- **What you will do**
Repeat all of the material below exactly as written, images excluded.

* START *

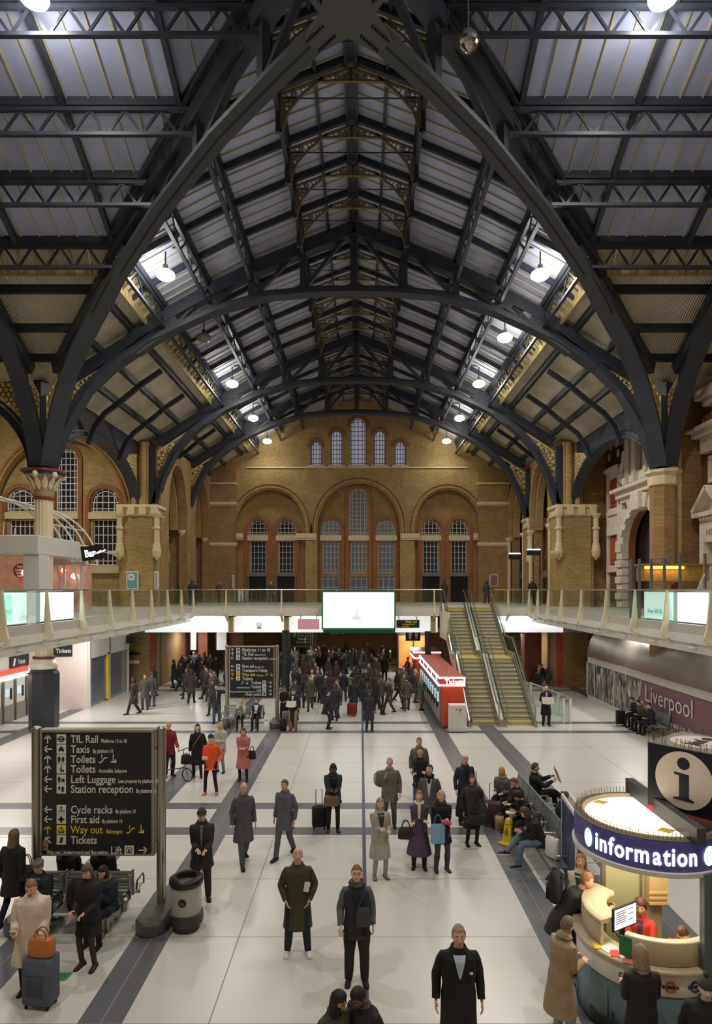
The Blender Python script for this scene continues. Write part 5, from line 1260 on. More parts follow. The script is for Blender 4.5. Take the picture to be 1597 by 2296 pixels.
rows2 = [('round',UP,.14,'Platforms 11 to 18','',0,0,0),('round',UP,.33,'TfL Rail','Platforms 15 to 18',0,0,0),('two',LF,.52,'Station reception','By platform 10',0,0,0),
 ('cross',LF,.9,'First aid','By platform 10',0,0,0),('round',LF,1.09,'Transport Police','',0,0,0),('out',UP,1.28,'Way out','Bishopsgate',1,0,1),('ticket',LF,1.47,'Tickets','',0,0,0),
 ('wc',RT,1.66,'Toilets','',0,1,1),('access',RT,1.85,'Toilets','Accessible, babycare',0,1,0),('lift',RT,2.04,'Lift','Way out, Underground and Bus station',0,1,0),('help',RT,2.2,'Help point','',0,1,0)]
rows3 = [('out',UP,.9,'Station Reception','',0,0,0),('out',UP,1.15,'Way out','Bishopsgate',1,0,1),('wc',RT,1.5,'Toilets','',0,1,0),('out',RT,1.8,'Way out','',1,1,0)]
D1 = 11.77
ds = directory('nearest black directory sign on steel posts, listing TfL Rail and Taxis, at left', PX(98,D1), PX(346,D1), D1, rows1, zt=3.4)
m = MB(); m.prism([(PX(104,D1),1.22),(PX(115,D1),1.24),(PX(116,D1),1.42),(PX(103,D1),1.4)], .004, (0,D1-.115,0)); m.build('stuck_flyer', mat('flyer_paper',(170,130,90),.6,noise_=.6,scale=30), ds)
directory('middle black directory sign, listing Platforms 11 to 18, behind the nearest one', PX(516,28.2), PX(615,28.2), 28.2, rows2, zt=3.46, zb=1.2)
directory('farthest black directory sign, dim beneath the gallery', PX(650,50), PX(697,50), 50, rows3, zt=3.3, zb=1.5)

# ------------------------------------------------------------------ benches
def slat_bench(label, x0, n, y, facing=-1, grp='slatted benches beneath the directory signs', pitch=.6):
    """metal bench with slatted backs, seats face -y (facing=-1) or +y"""
    f = facing; t = thing('bench', label, 'bench', (x0+n*pitch/2,y,0), group=grp)
    for i in range(n):
        a, b = x0+i*pitch+.03, x0+(i+1)*pitch-.03
        m = MB(); rg = []
        for yy, z in ((0,.46),(.08,.44),(.25,.43),(.42,.45),(.46,.43)): rg.append([V((a,y+f*yy,z)),V((b,y+f*yy,z)),V((b,y+f*yy,z-.02)),V((a,y+f*yy,z-.02))])
        m.loft(rg); m.build('seat', SEATM, t)
        m = MB()
        for k in range(6): z = .52+k*.06; m.rbox(a+.03,b-.03,y-f*(.0+.02*k)-.01,y-f*(.0+.02*k)+.01,z,z+.042,.005)
        m.box(a,a+.035,y-.02-f*.05,y+.03-f*.05,.44,.9); m.box(b-.035,b,y-.02-f*.05,y+.03-f*.05,.44,.9); m.box(a,b,y-f*.14-.015,y-f*.14+.015,.87,.91)
        m.build('backrest', SEATM, t)
    for i in range(n+1):
        x = x0+i*pitch; m = MB(); m.tube([(x,y,.5),(x,y+f*.05,.66),(x,y+f*.35,.66),(x,y+f*.4,.6),(x,y+f*.4,.45)], .014, 6); m.build('armrest', BLK, t)
    m = MB(); m.box(x0,x0+n*pitch,y+f*.2-.03,y+f*.2+.03,.37,.42); m.build('beam', STEEL, t)
    for x in (x0+.35, x0+n*pitch-.35): m = MB(); m.bar((x,y+f*.2,0),(x,y+f*.2,.4),.07); m.rbox(x-.04,x+.04,y+f*.2-.28,y+f*.2+.28,0,.03,.01); m.build('leg', STEEL, t)
    return t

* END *

- **Answer to this task**
The Blender Python script for this scene continues. Write part 5, from line 1260 on. More parts follow. The script is for Blender 4.5. Take the picture to be 1597 by 2296 pixels.
rows2 = [('round',UP,.14,'Platforms 11 to 18','',0,0,0),('round',UP,.33,'TfL Rail','Platforms 15 to 18',0,0,0),('two',LF,.52,'Station reception','By platform 10',0,0,0),
 ('cross',LF,.9,'First aid','By platform 10',0,0,0),('round',LF,1.09,'Transport Police','',0,0,0),('out',UP,1.28,'Way out','Bishopsgate',1,0,1),('ticket',LF,1.47,'Tickets','',0,0,0),
 ('wc',RT,1.66,'Toilets','',0,1,1),('access',RT,1.85,'Toilets','Accessible, babycare',0,1,0),('lift',RT,2.04,'Lift','Way out, Underground and Bus station',0,1,0),('help',RT,2.2,'Help point','',0,1,0)]
rows3 = [('out',UP,.9,'Station Reception','',0,0,0),('out',UP,1.15,'Way out','Bishopsgate',1,0,1),('wc',RT,1.5,'Toilets','',0,1,0),('out',RT,1.8,'Way out','',1,1,0)]
D1 = 11.77
ds = directory('nearest black directory sign on steel posts, listing TfL Rail and Taxis, at left', PX(98,D1), PX(346,D1), D1, rows1, zt=3.4)
m = MB(); m.prism([(PX(104,D1),1.22),(PX(115,D1),1.24),(PX(116,D1),1.42),(PX(103,D1),1.4)], .004, (0,D1-.115,0)); m.build('stuck_flyer', mat('flyer_paper',(170,130,90),.6,noise_=.6,scale=30), ds)
directory('middle black directory sign, listing Platforms 11 to 18, behind the nearest one', PX(516,28.2), PX(615,28.2), 28.2, rows2, zt=3.46, zb=1.2)
directory('farthest black directory sign, dim beneath the gallery', PX(650,50), PX(697,50), 50, rows3, zt=3.3, zb=1.5)

# ------------------------------------------------------------------ benches
def slat_bench(label, x0, n, y, facing=-1, grp='slatted benches beneath the directory signs', pitch=.6):
    """metal bench with slatted backs, seats face -y (facing=-1) or +y"""
    f = facing; t = thing('bench', label, 'bench', (x0+n*pitch/2,y,0), group=grp)
    for i in range(n):
        a, b = x0+i*pitch+.03, x0+(i+1)*pitch-.03
        m = MB(); rg = []
        for yy, z in ((0,.46),(.08,.44),(.25,.43),(.42,.45),(.46,.43)): rg.append([V((a,y+f*yy,z)),V((b,y+f*yy,z)),V((b,y+f*yy,z-.02)),V((a,y+f*yy,z-.02))])
        m.loft(rg); m.build('seat', SEATM, t)
        m = MB()
        for k in range(6): z = .52+k*.06; m.rbox(a+.03,b-.03,y-f*(.0+.02*k)-.01,y-f*(.0+.02*k)+.01,z,z+.042,.005)
        m.box(a,a+.035,y-.02-f*.05,y+.03-f*.05,.44,.9); m.box(b-.035,b,y-.02-f*.05,y+.03-f*.05,.44,.9); m.box(a,b,y-f*.14-.015,y-f*.14+.015,.87,.91)
        m.build('backrest', SEATM, t)
    for i in range(n+1):
        x = x0+i*pitch; m = MB(); m.tube([(x,y,.5),(x,y+f*.05,.66),(x,y+f*.35,.66),(x,y+f*.4,.6),(x,y+f*.4,.45)], .014, 6); m.build('armrest', BLK, t)
    m = MB(); m.box(x0,x0+n*pitch,y+f*.2-.03,y+f*.2+.03,.37,.42); m.build('beam', STEEL, t)
    for x in (x0+.35, x0+n*pitch-.35): m = MB(); m.bar((x,y+f*.2,0),(x,y+f*.2,.4),.07); m.rbox(x-.04,x+.04,y+f*.2-.28,y+f*.2+.28,0,.03,.01); m.build('leg', STEEL, t)
    return t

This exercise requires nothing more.